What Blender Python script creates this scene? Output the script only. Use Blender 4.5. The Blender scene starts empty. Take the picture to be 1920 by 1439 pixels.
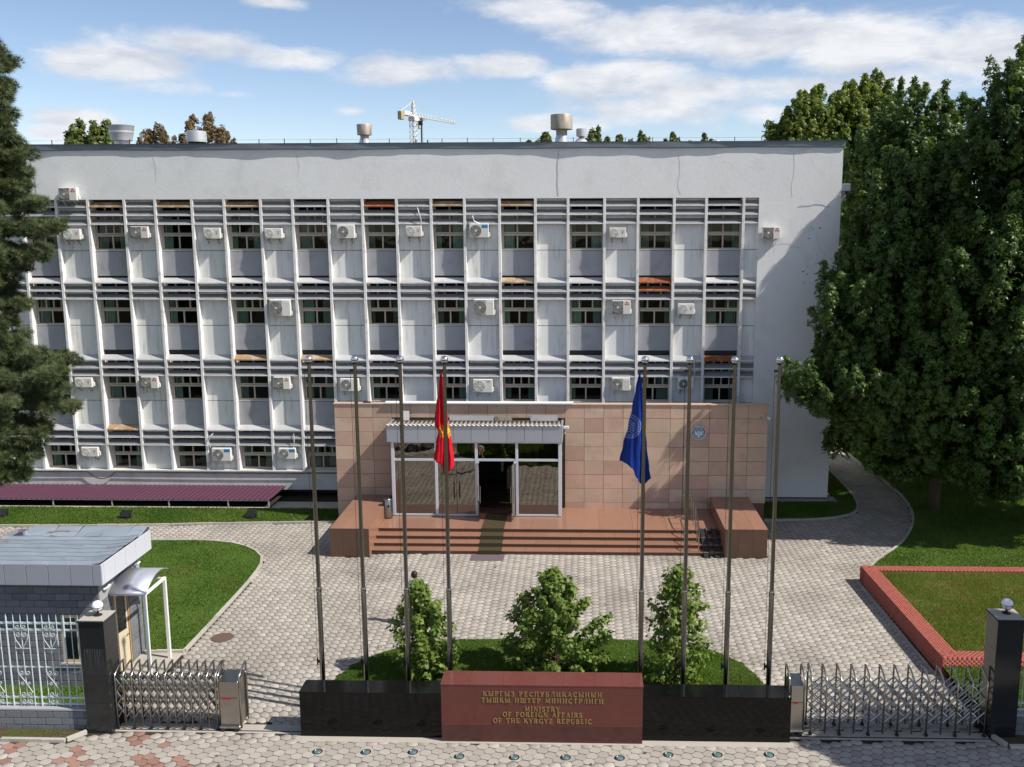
import bpy, math, random
import numpy as np
from mathutils import Vector, Matrix
R = math.radians
random.seed(7); RNG = np.random.default_rng(11)
sc = bpy.context.scene
COL = sc.collection

# ------------------------------------------------------------------ camera
CAM = (0.0, -41.937, 12.31)
F_PX, CX, CY = 1791.87, 1035.79, 719.5
PITCH, YAW, ROLL = .1659, .0304, -.0024
def cam_axes():
    cp, sp, cy, sy, cr, sr = math.cos(PITCH), math.sin(PITCH), math.cos(YAW), math.sin(YAW), math.cos(ROLL), math.sin(ROLL)
    f = Vector((-sy*cp, cy*cp, -sp)); r = Vector((cy, sy, 0)); u = r.cross(f)
    return cr*r + sr*u, -sr*r + cr*u, f
AX = cam_axes()
cd = bpy.data.cameras.new("camera"); cam = bpy.data.objects.new("camera", cd); COL.objects.link(cam)
m = Matrix((AX[0], AX[1], -AX[2])).transposed().to_4x4(); m.translation = Vector(CAM); cam.matrix_world = m
cd.sensor_width = 36.0; cd.lens = F_PX*36/1920; cd.shift_x = -(CX-960)/1920
cd.clip_start = 0.2; cd.clip_end = 6000
sc.camera = cam
def in_view(x, y, z=0., pad=20):
    d = Vector((x, y, z)) - Vector(CAM); w = d.dot(AX[2])
    if w < 1: return False
    u = CX + F_PX*d.dot(AX[0])/w; v = CY - F_PX*d.dot(AX[1])/w
    return -pad < u < 1920+pad and -pad < v < 1439+pad

# ------------------------------------------------------------------ sun, sky, exposure
SUN_AZ, SUN_EL = 16.0, 47.5          # degrees in front of +X, elevation
SV = Vector((math.cos(R(SUN_AZ))*math.cos(R(SUN_EL)), -math.sin(R(SUN_AZ))*math.cos(R(SUN_EL)), math.sin(R(SUN_EL))))
sd = bpy.data.lights.new("sun", 'SUN'); sd.energy = 4.6; sd.angle = R(.53); sd.color = (1, .945, .86)
so = bpy.data.objects.new("sun", sd); COL.objects.link(so); so.location = (40, -30, 60)
so.rotation_euler = (-SV).to_track_quat('-Z', 'Y').to_euler()
SKY_STRENGTH = .074
W = bpy.data.worlds.new("World"); sc.world = W; W.use_nodes = True
def build_sky():
    nt = W.node_tree; N = nt.nodes; L = nt.links; N.clear()
    out = N.new('ShaderNodeOutputWorld'); bg = N.new('ShaderNodeBackground'); L.new(bg.outputs[0], out.inputs[0])
    sky = N.new('ShaderNodeTexSky'); sky.sky_type = 'NISHITA'; sky.sun_disc = False
    sky.sun_elevation = R(SUN_EL); sky.sun_rotation = R(90+SUN_AZ); sky.altitude = 800
    sky.air_density = 1.0; sky.dust_density = .8; sky.ozone_density = 1.8
    bg.inputs[1].default_value = SKY_STRENGTH
    tc = N.new('ShaderNodeTexCoord'); sx = N.new('ShaderNodeSeparateXYZ'); L.new(tc.outputs['Generated'], sx.inputs[0])
    def mth(op, a, b=None, c=None, clamp=False):
        n = N.new('ShaderNodeMath'); n.operation = op; n.use_clamp = clamp
        for i, v in enumerate((a, b, c)):
            if v is None: continue
            if isinstance(v, (int, float)): n.inputs[i].default_value = v
            else: L.new(v, n.inputs[i])
        return n.outputs[0]
    az = mth('ARCTAN2', sx.outputs[0], sx.outputs[1]); el = mth('ARCSINE', sx.outputs[2])
    def noise(su, sv, detail, rough, off, dist=0.):
        cb = N.new('ShaderNodeCombineXYZ'); L.new(mth('MULTIPLY', az, su), cb.inputs[0]); L.new(mth('MULTIPLY', el, sv), cb.inputs[1]); cb.inputs[2].default_value = off
        n = N.new('ShaderNodeTexNoise'); L.new(cb.outputs[0], n.inputs['Vector']); n.inputs['Scale'].default_value = 1
        n.inputs['Detail'].default_value = detail; n.inputs['Roughness'].default_value = rough; n.inputs['Distortion'].default_value = dist
        return n.outputs[0]
    big = noise(13, 34, 10, .62, 3.1, .3); fine = noise(34, 60, 8, .6, 9.4, .2)
    # the cloud banks: centre azimuth / elevation, half-width, half-height (radians), weight
    banks = [(-0.442, 0.1459, 0.06, 0.0159, 1.4), (-0.381, 0.1662, 0.082, 0.0151, 0.88), (-0.407, 0.1258, 0.05, 0.0082, 0.73), (-0.279, 0.1567, 0.061, 0.0133, 0.88), (-0.187, 0.148, 0.069, 0.0154, 1.04), (-0.474, 0.0958, 0.043, 0.0108, 1.22), (-0.499, 0.0817, 0.026, 0.008, 1.04), (-0.335, 0.1229, 0.024, 0.0045, 0.61), (-0.23, 0.1104, 0.016, 0.0053, 0.67), (-0.301, 0.207, 0.035, 0.0064, 0.92), (-0.038, 0.2039, 0.069, 0.0164, 1.03), (0.084, 0.1843, 0.099, 0.0223, 1.24), (0.173, 0.1777, 0.075, 0.025, 1.3), (0.273, 0.1659, 0.09, 0.0264, 1.3), (0.372, 0.1553, 0.074, 0.0266, 1.19), (-0.076, 0.1544, 0.054, 0.013, 0.97), (0.037, 0.1414, 0.08, 0.0201, 1.19), (0.112, 0.13, 0.068, 0.0171, 0.97), (0.205, 0.13, 0.075, 0.0158, 0.81), (0.313, 0.1329, 0.083, 0.0219, 0.81), (-0.027, 0.0997, 0.07, 0.0114, 0.92), (0.075, 0.1113, 0.1, 0.0184, 0.97), (0.185, 0.1056, 0.051, 0.0141, 0.81), (-0.103, 0.0955, 0.02, 0.0047, 0.49)]
    acc = None
    for (a0, e0, aw, ew, wt) in banks:
        da = mth('DIVIDE', mth('SUBTRACT', az, a0), aw); de = mth('DIVIDE', mth('SUBTRACT', el, e0), ew)
        q = mth('ADD', mth('MULTIPLY', da, da), mth('MULTIPLY', de, de))
        g = mth('MULTIPLY', mth('EXPONENT', mth('MULTIPLY', q, -.9)), wt)
        acc = g if acc is None else mth('MAXIMUM', acc, g)
    # everywhere else the same kind of broken cloud, from the noise alone
    away = mth('MULTIPLY', mth('GREATER_THAN', mth('ABSOLUTE', az), .72), .42)
    acc = mth('MAXIMUM', acc, away)
    d = mth('ADD', mth('ADD', mth('MULTIPLY', acc, .92), mth('MULTIPLY', big, 1.25)), mth('MULTIPLY', fine, .42))
    mr = N.new('ShaderNodeMapRange'); mr.interpolation_type = 'SMOOTHSTEP'; L.new(d, mr.inputs[0])
    mr.inputs[1].default_value = 1.06; mr.inputs[2].default_value = 1.66
    dens = mth('MULTIPLY', mr.outputs[0], mth('GREATER_THAN', el, .0))
    # cloud colour: bright tops, greyer thick undersides
    sh = noise(14, 42, 7, .6, 5.7, .2)
    rm = N.new('ShaderNodeMapRange'); L.new(sh, rm.inputs[0]); rm.inputs[1].default_value = .32; rm.inputs[2].default_value = .62
    cc = N.new('ShaderNodeMix'); cc.data_type = 'RGBA'; L.new(rm.outputs[0], cc.inputs[0])
    cc.inputs[6].default_value = (6.3, 6.75, 7.6, 1); cc.inputs[7].default_value = (9.6, 9.7, 10.0, 1)
    # clear sky, a little deeper blue than the raw model near the horizon
    tint = N.new('ShaderNodeMix'); tint.data_type = 'RGBA'; tint.blend_type = 'MULTIPLY'; tint.inputs[0].default_value = 1
    L.new(sky.outputs[0], tint.inputs[6]); 
    hb = mth('ADD', 1.22, mth('MULTIPLY', mth('EXPONENT', mth('MULTIPLY', mth('MAXIMUM', el, 0.), -5.5)), .52))
    tcol = N.new('ShaderNodeCombineXYZ'); L.new(mth('MULTIPLY', hb, 1.07), tcol.inputs[0]); L.new(mth('MULTIPLY', hb, 1.02), tcol.inputs[1]); L.new(mth('MULTIPLY', hb, 1.04), tcol.inputs[2]); L.new(tcol.outputs[0], tint.inputs[7])
    mx = N.new('ShaderNodeMix'); mx.data_type = 'RGBA'; L.new(mth('MULTIPLY', dens, .93), mx.inputs[0])
    L.new(tint.outputs[2], mx.inputs[6]); L.new(cc.outputs[2], mx.inputs[7]); L.new(mx.outputs[2], bg.inputs[0])
build_sky()
vs = sc.view_settings; vs.view_transform = 'Standard'; vs.look = 'None'; vs.exposure = 0.38; vs.gamma = 1; vs.use_curve_mapping = False
sc.render.engine = 'CYCLES'; sc.cycles.use_denoising = True
sc.cycles.max_bounces = 7; sc.cycles.transparent_max_bounces = 12; sc.cycles.caustics_reflective = False; sc.cycles.caustics_refractive = False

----

_Objective:_
Begin at the first line of the data above and repeat each line exactly, stopping after the line containing "return -pad <". Omit the pictures.

_Expected output:_
What Blender Python script creates this scene? Output the script only. Use Blender 4.5. The Blender scene starts empty. Take the picture to be 1920 by 1439 pixels.
import bpy, math, random
import numpy as np
from mathutils import Vector, Matrix
R = math.radians
random.seed(7); RNG = np.random.default_rng(11)
sc = bpy.context.scene
COL = sc.collection

# ------------------------------------------------------------------ camera
CAM = (0.0, -41.937, 12.31)
F_PX, CX, CY = 1791.87, 1035.79, 719.5
PITCH, YAW, ROLL = .1659, .0304, -.0024
def cam_axes():
    cp, sp, cy, sy, cr, sr = math.cos(PITCH), math.sin(PITCH), math.cos(YAW), math.sin(YAW), math.cos(ROLL), math.sin(ROLL)
    f = Vector((-sy*cp, cy*cp, -sp)); r = Vector((cy, sy, 0)); u = r.cross(f)
    return cr*r + sr*u, -sr*r + cr*u, f
AX = cam_axes()
cd = bpy.data.cameras.new("camera"); cam = bpy.data.objects.new("camera", cd); COL.objects.link(cam)
m = Matrix((AX[0], AX[1], -AX[2])).transposed().to_4x4(); m.translation = Vector(CAM); cam.matrix_world = m
cd.sensor_width = 36.0; cd.lens = F_PX*36/1920; cd.shift_x = -(CX-960)/1920
cd.clip_start = 0.2; cd.clip_end = 6000
sc.camera = cam
def in_view(x, y, z=0., pad=20):
    d = Vector((x, y, z)) - Vector(CAM); w = d.dot(AX[2])
    if w < 1: return False
    u = CX + F_PX*d.dot(AX[0])/w; v = CY - F_PX*d.dot(AX[1])/w
    return -pad < u < 1920+pad and -pad < v < 1439+pad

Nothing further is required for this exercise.